During the trial the mother had no lawyer, but she urged the court to keep the child with his grandmother. "Children know they family," she told the trial judge. The judge found little evidence of genuine parental interest or planning for the child and ruled that her parental rights were terminated, an act that effectively removes all legal ties between the mother and child.

Later, Ms. Lassiter filed suit, charging that she had been denied her right to counsel.

In the majority ruling, Justice Stewart conceded that parents in such cases "are likely to be people with little education, who have had uncommon difficulty in dealing with life, and who are, at the hearing, thrust into a distressing and disorienting situation." However, he found that the Lassiter case presented "no specially troublesome points of law" that would require her to have counsel.

It may be wise policy to guarantee parents an attorney, said the high court, but each trial court should decide on a case-by-case basis whether to grant that right.

Justice Harry A. Blackmun spoke for three of the dissenters in charging the Supreme Court with taking a major retreat from its landmark decision (Gideon v. Wainwright) in 1963 when it gave a blanket guarantee to counsel to all accused criminals.

"Surely there can be few losses more grievous than the abrogation of parental rights," said Blackmun, who was joined by Justices William J. Brennan Jr. and Thurgood Marshall.
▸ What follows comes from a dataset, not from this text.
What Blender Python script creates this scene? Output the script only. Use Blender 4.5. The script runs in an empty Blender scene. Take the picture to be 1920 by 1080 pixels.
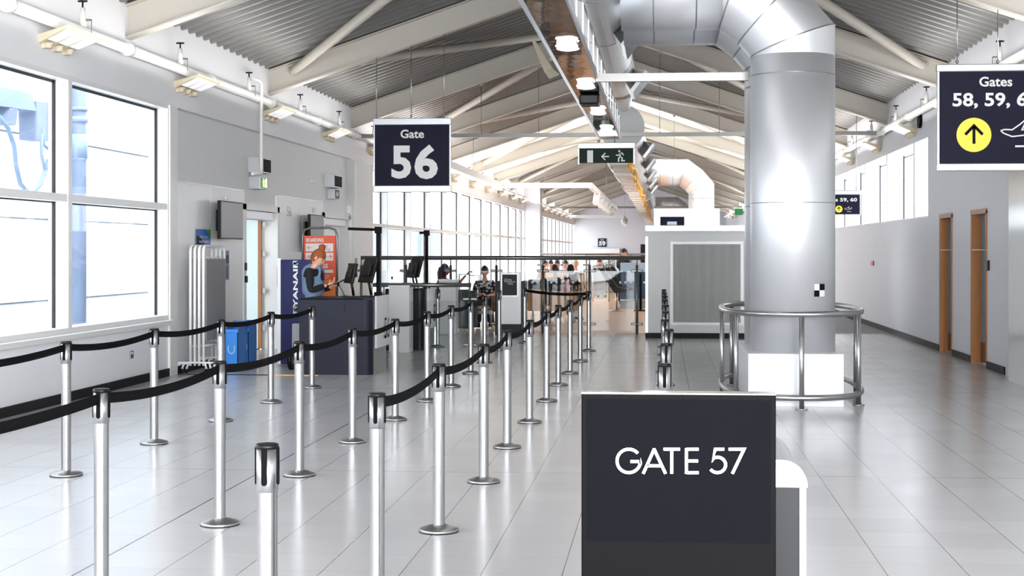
import bpy, bmesh, math, random
from mathutils import Vector, Matrix
random.seed(7)
SC = bpy.context.scene
COL = SC.collection
PI = math.pi
# ------------------------------------------------------------------ camera
FPX, VX, HY, HC = 2720.0, 1243.0, 470.0, 1.6
PSI = math.atan(0.0752)
CS, SN = math.cos(PSI), math.sin(PSI)
CX0 = VX - FPX * math.tan(PSI)
cd = bpy.data.cameras.new('camera')
cam = bpy.data.objects.new('camera', cd)
COL.objects.link(cam)
cam.location = (0, 0, HC)
cam.rotation_euler = (PI / 2, 0, PSI)
cd.sensor_width = 36
cd.lens = FPX / 1920 * 36
cd.shift_x = (960 - CX0) / 1920
cd.shift_y = -(540 - HY) / 1920
cd.clip_end = 500
cd.clip_start = 0.1
SC.camera = cam
# ------------------------------------------------------------------ world, light, exposure
SC.view_settings.view_transform = 'Standard'
SC.view_settings.look = 'None'
SC.view_settings.gamma = 1
SC.view_settings.use_curve_mapping = False
SC.view_settings.exposure = 1.46
w = bpy.data.worlds.new('overcast_sky')
SC.world = w
w.use_nodes = True
bg = w.node_tree.nodes['Background']
bg.inputs[0].default_value = (0.93, 0.96, 1.0, 1)
bg.inputs[1].default_value = 2.3
def area(name, loc, sx, sy, power, col=(1, 1, 1), rot=(0, 0, 0)):
    l = bpy.data.lights.new(name, 'AREA')
    l.shape = 'RECTANGLE'; l.size = sx; l.size_y = sy; l.energy = power; l.color = col
    o = bpy.data.objects.new(name, l); COL.objects.link(o)
    o.location = loc; o.rotation_euler = rot
    return o
# fill strips added under the ridge; wall uplighters' upward light along both eaves
sun = bpy.data.lights.new('hazy_sun', 'SUN'); sun.energy = 1.2; sun.angle = 0.2; sun.color = (1, 0.98, 0.95)
so = bpy.data.objects.new('hazy_sun', sun); COL.objects.link(so); so.rotation_euler = (math.radians(8), math.radians(28), 0)
# two unseen fill panels added behind the camera to brighten the hall
area('end_window_daylight', (-0.95, -5.2, 2.4), 9.5, 4.2, 430, (0.97, 0.98, 1.0), (PI / 2, 0, 0))
area('rear_side_fill', (4.1, -2.6, 2.5), 5.0, 2.4, 750, (0.99, 0.99, 1.0), (PI / 2, 0, math.radians(32)))
area('ridge_fill', (-0.3, 16, 5.2), 0.5, 24, 25, (1, 0.97, 0.93))  # warm-white fill added along the ridge, no fitting there
area('ridge_fill', (-0.3, 60, 5.2), 0.5, 50, 180, (1, 0.97, 0.93))
area('eave_uplight', (-5.7, 14, 3.75), 0.25, 28, 60, (1, 0.98, 0.95), (PI, 0, 0))
area('eave_uplight', (3.9, 14, 3.75), 0.25, 28, 60, (1, 0.98, 0.95), (PI, 0, 0))
area('eave_uplight', (-5.7, 65, 3.75), 0.25, 70, 260, (1, 0.95, 0.9), (PI, 0, 0))
area('eave_uplight', (3.9, 65, 3.75), 0.25, 70, 260, (1, 0.95, 0.9), (PI, 0, 0))

# pixel of the reference frame -> metres in the hall (X across, Y along, Z up)
def at(px, py, zc):
    a = (px - CX0) / FPX * zc
    return Vector((a * CS - zc * SN, a * SN + zc * CS, HC - (py - HY) / FPX * zc))
def fl(px, py, z=0.0):
    return at(px, py, FPX * (HC - z) / (py - HY))
def yon(px, X):                       # Y at which the wall plane X=const meets image column px
    zc = X * FPX / (CS * (px - VX))
    return at(px, HY, zc).y
def zon(px, py, X):
    zc = X * FPX / (CS * (px - VX))
    return HC - (py - HY) / FPX * zc

# ------------------------------------------------------------------ materials
M = {}
def mat(name, col, rough=0.5, metal=0.0, var=0.04, scale=6.0, bump=0.0, bscale=40.0, stretch=(1, 1, 1), emit=0.0, spec=0.5, coat=0.0):
    m = bpy.data.materials.new(name); m.use_nodes = True
    nt = m.node_tree; b = nt.nodes['Principled BSDF']
    tc = nt.nodes.new('ShaderNodeTexCoord')
    mp = nt.nodes.new('ShaderNodeMapping'); mp.inputs['Scale'].default_value = stretch
    nt.links.new(tc.outputs['Object'], mp.inputs['Vector'])
    n = nt.nodes.new('ShaderNodeTexNoise'); n.inputs['Scale'].default_value = scale; n.inputs['Detail'].default_value = 4
    nt.links.new(mp.outputs[0], n.inputs['Vector'])
    mx = nt.nodes.new('ShaderNodeMix'); mx.data_type = 'RGBA'
    c = Vector(col[:3])
    mx.inputs[6].default_value = (*(c * (1 - var)), 1)
    mx.inputs[7].default_value = (*[min(1, x * (1 + var)) for x in c], 1)
    nt.links.new(n.outputs['Fac'], mx.inputs[0])
    nt.links.new(mx.outputs[2], b.inputs['Base Color'])
    b.inputs['Roughness'].default_value = rough
    b.inputs['Metallic'].default_value = metal
    b.inputs['Specular IOR Level'].default_value = spec
    if coat: b.inputs['Coat Weight'].default_value = coat
    if emit:
        nt.links.new(mx.outputs[2], b.inputs['Emission Color']); b.inputs['Emission Strength'].default_value = emit
    if bump:
        n2 = nt.nodes.new('ShaderNodeTexNoise'); n2.inputs['Scale'].default_value = bscale; n2.inputs['Detail'].default_value = 3
        nt.links.new(mp.outputs[0], n2.inputs['Vector'])
        bp = nt.nodes.new('ShaderNodeBump'); bp.inputs['Strength'].default_value = bump; bp.inputs['Distance'].default_value = 0.02
        nt.links.new(n2.outputs['Fac'], bp.inputs['Height']); nt.links.new(bp.outputs[0], b.inputs['Normal'])
    M[name] = m
    return m
def srgb(r, g, b):
    f = lambda v: ((v / 255 + 0.055) / 1.055) ** 2.4 if v > 10 else v / 255 / 12.92
    return (f(r), f(g), f(b))
mat('wall_paint', srgb(238, 238, 240), 0.55, var=0.02, scale=1.5)
mat('panel_white', srgb(241, 241, 241), 0.35, var=0.015, scale=1.0)
mat('upper_grey', srgb(230, 230, 229), 0.6, var=0.02)
mat('lilac_wall', srgb(224, 224, 230), 0.5, var=0.02)
mat('frame_white', srgb(228, 228, 226), 0.35, var=0.01)
mat('beam_paint', srgb(188, 182, 172), 0.5, var=0.02)
mat('deck_metal', srgb(118, 117, 115), 0.42, 0.25, var=0.05, stretch=(0.6, 8, 1))
mat('skirting', srgb(14, 14, 14), 0.5, spec=0.2)
mat('black_plastic', srgb(7, 7, 8), 0.4, spec=0.25)
mat('board_black', srgb(3, 3, 4), 0.6, spec=0.08)
mat('black_matte', srgb(9, 9, 10), 0.7, spec=0.15)
mat('charcoal', srgb(30, 31, 34), 0.5, spec=0.3)
mat('belt', srgb(12, 12, 14), 0.85, spec=0.1, bump=0.2, bscale=300)
mat('steel', srgb(170, 170, 171), 0.28, 0.95, var=0.03, stretch=(30, 30, 1))
mat('steel_dark', srgb(120, 120, 118), 0.32, 0.85, var=0.05, stretch=(20, 20, 1))
mat('chrome', srgb(220, 220, 220), 0.12, 1.0, var=0.01)
mat('duct_metal', srgb(232, 233, 236), 0.45, 0.75, var=0.04, scale=1.6, bump=0.08, bscale=1.3, stretch=(1, 1, 0.35))
mat('foil', srgb(225, 225, 228), 0.22, 0.85, var=0.05, bump=1.0, bscale=9)
mat('mirror', srgb(105, 98, 94), 0.06, 1.0, var=0.1, bump=0.35, bscale=2.2, stretch=(1, 0.7, 1))
mat('alu', srgb(190, 192, 196), 0.35, 0.7, var=0.02)
mat('alu_white', srgb(222, 222, 224), 0.4, 0.2, var=0.02)
mat('navy', srgb(15, 15, 40), 0.6, spec=0.2, var=0.05)
mat('navy_dark', srgb(24, 26, 44), 0.5, var=0.05)
mat('counter_navy', srgb(32, 35, 48), 0.5, spec=0.2, var=0.05)
mat('sign_dark', srgb(8, 9, 14), 0.7, spec=0.05, var=0.03, bump=0.05, bscale=400)
mat('sign_white', srgb(222, 222, 220), 0.45, var=0.01)
mat('yellow', srgb(246, 232, 60), 0.45, var=0.01)
mat('green_dark', srgb(3, 34, 20), 0.5, spec=0.15)
mat('green_lit', srgb(20, 125, 62), 0.4, emit=0.15)
mat('lit_white', (1, 0.99, 0.95), 0.4, emit=3.0, var=0)
mat('lit_yellow', srgb(245, 245, 150), 0.4, emit=0.8)
mat('lamp_cream', srgb(216, 204, 176), 0.45)
mat('diffuser', srgb(240, 243, 248), 0.35, emit=0.25)
mat('pipe_paint', srgb(232, 231, 228), 0.3, var=0.02)
mat('screen_grey', srgb(92, 94, 98), 0.3, var=0.08, scale=2)
mat('glass_teal', srgb(205, 222, 220), 0.2, var=0.04, scale=2)
mat('wood', srgb(160, 102, 50), 0.45, var=0.25, scale=5, stretch=(8, 8, 0.5))
mat('bench_wood', srgb(176, 128, 78), 0.4, var=0.15, scale=5, stretch=(8, 8, 0.6))
mat('orange', srgb(226, 84, 48), 0.5, var=0.04)
mat('orange_light', srgb(240, 128, 62), 0.5, var=0.04)
mat('bin_blue', srgb(40, 128, 214), 0.4)
mat('sticker_blue', srgb(40, 110, 190), 0.45)
mat('sticker_green', srgb(90, 165, 70), 0.45)
mat('ryan_navy', srgb(12, 18, 80), 0.5, spec=0.3)
mat('counter_blue', srgb(30, 62, 96), 0.4)
mat('counter_top_blue', srgb(170, 195, 215), 0.3)
mat('grey_box', srgb(222, 223, 222), 0.5, var=0.03)
mat('louver', srgb(196, 197, 195), 0.4, 0.3, var=0.05, stretch=(60, 1, 1))
mat('grey_fabric', srgb(150, 150, 152), 0.8)
mat('white_tube', srgb(238, 238, 238), 0.3)
mat('yellow_cable', srgb(235, 180, 40), 0.5)
mat('plinth_white', srgb(226, 226, 230), 0.3, var=0.015)
mat('door_blue', srgb(112, 132, 142), 0.4)
mat('door_brown', srgb(96, 66, 48), 0.5)
mat('red', srgb(190, 40, 40), 0.4)
mat('frosted_blue', srgb(208, 224, 226), 0.3)
mat('outside_white', srgb(172, 180, 188), 0.6, var=0.01)
mat('outside_blue', srgb(126, 144, 172), 0.6, var=0.06)
mat('outside_grey', srgb(112, 126, 150), 0.6, var=0.12)
mat('apron', srgb(220, 224, 228), 0.8)
mat('skin_light', srgb(226, 170, 145), 0.5)
mat('skin_brown', srgb(168, 112, 84), 0.5)
mat('skin_dark', srgb(88, 56, 42), 0.45)
mat('hair_ginger', srgb(158, 84, 42), 0.55, var=0.25, scale=30, bump=0.5, bscale=60, stretch=(1, 1, 4))
mat('hair_dark', srgb(28, 22, 20), 0.5, bump=0.4, bscale=60)
mat('hair_fair', srgb(190, 160, 110), 0.6)
mat('denim', srgb(110, 132, 158), 0.8)
mat('cloth_black', srgb(22, 22, 25), 0.85)
mat('cloth_white', srgb(232, 234, 240), 0.8)
mat('cloth_pink', srgb(232, 178, 190), 0.8)
mat('cloth_plum', srgb(100, 45, 80), 0.8)
mat('cloth_grey', srgb(110, 114, 122), 0.85)
mat('cloth_plaid', srgb(120, 112, 112), 0.85)
_n = M['cloth_plaid'].node_tree; _b = _n.nodes['Principled BSDF']; _v = _n.nodes.new('ShaderNodeTexVoronoi'); _v.inputs['Scale'].default_value = 26; _t = _n.nodes.new('ShaderNodeTexCoord'); _n.links.new(_t.outputs['Object'], _v.inputs['Vector'])
_r = _n.nodes.new('ShaderNodeValToRGB'); _r.color_ramp.interpolation = 'CONSTANT'; _r.color_ramp.elements[0].color = (0.01, 0.01, 0.012, 1); _r.color_ramp.elements[1].position = 0.6; _r.color_ramp.elements[1].color = (0.75, 0.72, 0.72, 1)
_s = _n.nodes.new('ShaderNodeSeparateColor'); _n.links.new(_v.outputs['Color'], _s.inputs[0]); _n.links.new(_s.outputs[0], _r.inputs[0]); _n.links.new(_r.outputs[0], _b.inputs['Base Color'])
mat('headphone_blue', srgb(80, 95, 190), 0.4)
mat('bag_dark', srgb(48, 56, 62), 0.6)
mat('bag_black', srgb(24, 26, 30), 0.4, spec=0.25)
mat('pale_box', srgb(235, 215, 180), 0.7)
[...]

"by intimidation, inarticulateness, or confusion, a parent can lose forever all contact and involvement with his or her offspring," wrote Blackmun. He called the ruling a "sharp departure" from past decisions on due process rights.

In other action this week the Supreme Court:

* Threw out, by a 7-to-2 vote, a local ordinance in the suburban community of Mount Emphraim, N.J., which forbade all live commercial entertainment. The community had attempted to bar an adult bookstore from presenting nude dance shows. The ordinance was proclaimed too broad and thus violative of freedom of expression rights under the First Amendment.

Chief Justice Warren E. Burger, on the dissenting side, wrote: "Because I believe that a community of people are -- within limits -- masters of their own environment, I would hold that, as applied, the ordinance is valid."

* Strengthened the hand of groups who bring "class action" suits. In a case involving the Gulf Oil Corporation, a group of women and blacks had charged the employer with job discrimination. A lower federal court in Texas ordered the group bringing the charge not to communicate with other possible "class" members.

Ruling unanimously, the high court said that the gag order was prohibited under the First A mendment.